The fact is that we, the students, are not just customers. Fordham is where we come to learn, to grow and, for some of us, to live. We care about our university, but the Fordham experience is a very expensive, albeit beloved, one. Especially in these hard economic times, difficult financial circumstances can arise that are beyond students’ control. It is one thing to enforce consequences for people who are chronic non-payers; it is another to incite panic in students who may just need an extra week for that loan or correct bill to come through.

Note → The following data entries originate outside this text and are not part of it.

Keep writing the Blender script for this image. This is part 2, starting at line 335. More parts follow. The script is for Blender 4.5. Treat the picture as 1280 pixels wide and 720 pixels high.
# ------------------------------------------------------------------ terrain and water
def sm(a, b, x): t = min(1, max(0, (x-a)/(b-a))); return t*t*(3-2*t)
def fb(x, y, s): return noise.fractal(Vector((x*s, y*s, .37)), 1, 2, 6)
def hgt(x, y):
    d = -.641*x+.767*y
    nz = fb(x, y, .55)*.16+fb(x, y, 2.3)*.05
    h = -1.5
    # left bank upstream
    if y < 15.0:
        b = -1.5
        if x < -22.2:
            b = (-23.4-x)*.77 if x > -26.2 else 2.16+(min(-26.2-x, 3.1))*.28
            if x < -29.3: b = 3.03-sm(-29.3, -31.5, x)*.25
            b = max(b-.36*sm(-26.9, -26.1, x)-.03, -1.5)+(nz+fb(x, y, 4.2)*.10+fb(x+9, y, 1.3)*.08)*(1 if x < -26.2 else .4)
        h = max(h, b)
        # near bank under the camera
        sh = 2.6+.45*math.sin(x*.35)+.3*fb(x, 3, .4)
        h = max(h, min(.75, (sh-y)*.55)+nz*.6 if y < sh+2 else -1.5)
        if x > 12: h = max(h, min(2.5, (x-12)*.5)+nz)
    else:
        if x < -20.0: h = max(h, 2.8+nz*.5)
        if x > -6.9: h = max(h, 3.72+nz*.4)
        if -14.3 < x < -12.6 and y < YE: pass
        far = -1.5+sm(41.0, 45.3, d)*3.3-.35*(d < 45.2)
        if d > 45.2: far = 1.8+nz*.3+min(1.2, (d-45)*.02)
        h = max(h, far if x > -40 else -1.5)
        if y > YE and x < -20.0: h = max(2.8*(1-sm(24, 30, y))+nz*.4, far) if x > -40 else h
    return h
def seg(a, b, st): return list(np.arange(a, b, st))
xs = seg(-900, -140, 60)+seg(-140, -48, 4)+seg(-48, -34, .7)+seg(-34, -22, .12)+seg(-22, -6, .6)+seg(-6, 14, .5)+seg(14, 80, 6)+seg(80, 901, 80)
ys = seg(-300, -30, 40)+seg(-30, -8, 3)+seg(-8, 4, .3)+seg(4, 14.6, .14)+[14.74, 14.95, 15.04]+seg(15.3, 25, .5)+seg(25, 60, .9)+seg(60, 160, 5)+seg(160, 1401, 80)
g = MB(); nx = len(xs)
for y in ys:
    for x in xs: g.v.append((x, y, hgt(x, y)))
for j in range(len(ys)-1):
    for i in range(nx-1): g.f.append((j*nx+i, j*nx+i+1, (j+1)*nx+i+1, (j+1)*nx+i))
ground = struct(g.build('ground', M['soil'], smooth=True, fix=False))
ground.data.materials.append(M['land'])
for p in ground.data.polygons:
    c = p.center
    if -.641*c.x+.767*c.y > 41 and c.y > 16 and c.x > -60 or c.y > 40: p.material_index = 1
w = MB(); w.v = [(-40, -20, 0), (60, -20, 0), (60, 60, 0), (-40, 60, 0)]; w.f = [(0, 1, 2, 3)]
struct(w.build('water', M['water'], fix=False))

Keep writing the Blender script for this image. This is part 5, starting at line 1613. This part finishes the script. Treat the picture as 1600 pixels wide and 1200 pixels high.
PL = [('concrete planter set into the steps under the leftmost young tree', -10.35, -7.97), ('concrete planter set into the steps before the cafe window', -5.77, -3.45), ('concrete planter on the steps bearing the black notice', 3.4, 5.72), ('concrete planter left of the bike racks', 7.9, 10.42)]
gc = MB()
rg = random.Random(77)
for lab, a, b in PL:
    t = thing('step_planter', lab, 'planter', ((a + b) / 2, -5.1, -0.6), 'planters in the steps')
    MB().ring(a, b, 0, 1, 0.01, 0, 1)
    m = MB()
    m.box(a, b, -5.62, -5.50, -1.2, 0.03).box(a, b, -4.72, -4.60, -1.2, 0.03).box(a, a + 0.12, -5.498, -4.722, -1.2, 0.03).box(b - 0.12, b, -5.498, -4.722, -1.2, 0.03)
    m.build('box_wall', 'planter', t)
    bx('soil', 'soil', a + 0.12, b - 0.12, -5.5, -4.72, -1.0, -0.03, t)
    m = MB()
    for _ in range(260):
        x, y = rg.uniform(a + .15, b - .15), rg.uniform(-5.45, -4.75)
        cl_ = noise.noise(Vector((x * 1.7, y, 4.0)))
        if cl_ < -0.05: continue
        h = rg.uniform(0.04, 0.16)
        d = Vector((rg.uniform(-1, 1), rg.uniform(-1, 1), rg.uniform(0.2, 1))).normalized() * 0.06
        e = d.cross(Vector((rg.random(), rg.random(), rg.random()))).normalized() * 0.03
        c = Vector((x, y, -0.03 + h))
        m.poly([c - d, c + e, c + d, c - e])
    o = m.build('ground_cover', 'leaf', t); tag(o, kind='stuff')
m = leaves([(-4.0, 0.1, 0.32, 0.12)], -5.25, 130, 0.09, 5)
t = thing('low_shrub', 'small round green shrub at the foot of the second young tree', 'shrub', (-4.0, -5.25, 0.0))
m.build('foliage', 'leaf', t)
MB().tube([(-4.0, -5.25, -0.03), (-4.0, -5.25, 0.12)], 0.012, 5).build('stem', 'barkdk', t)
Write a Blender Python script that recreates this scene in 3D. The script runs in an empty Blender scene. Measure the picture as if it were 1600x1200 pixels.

Start-of-the-year financial aid struggles are nothing new for Fordham students. In fact, the front page headline of last year’s back-to-school issue, published Aug. 27, 2009, stated, “Some Students Still Without Financial Aid One Week Before Classes Begin.” However, what is new this year is the harshness with which students were met if even a small portion of their bill was left unpaid after the mid-August deadline. We understand that Fordham has a right to enforce timely payment, but super-short-term ultimatums and scare tactics are not behaviors we have ever expected from our university. We can usually depend on the standards of individual attention and “cura personalis”—care for the whole person—that our Jesuit school upholds. Fortunately, some students have found this kind of assistance at the end of the long lines at Enrollment Services. Although the dust from this clamor will likely clear soon, perhaps it will serve as a lesson that, even in times of tight university budgeting, there’s more to the whole person than his or her personal finances.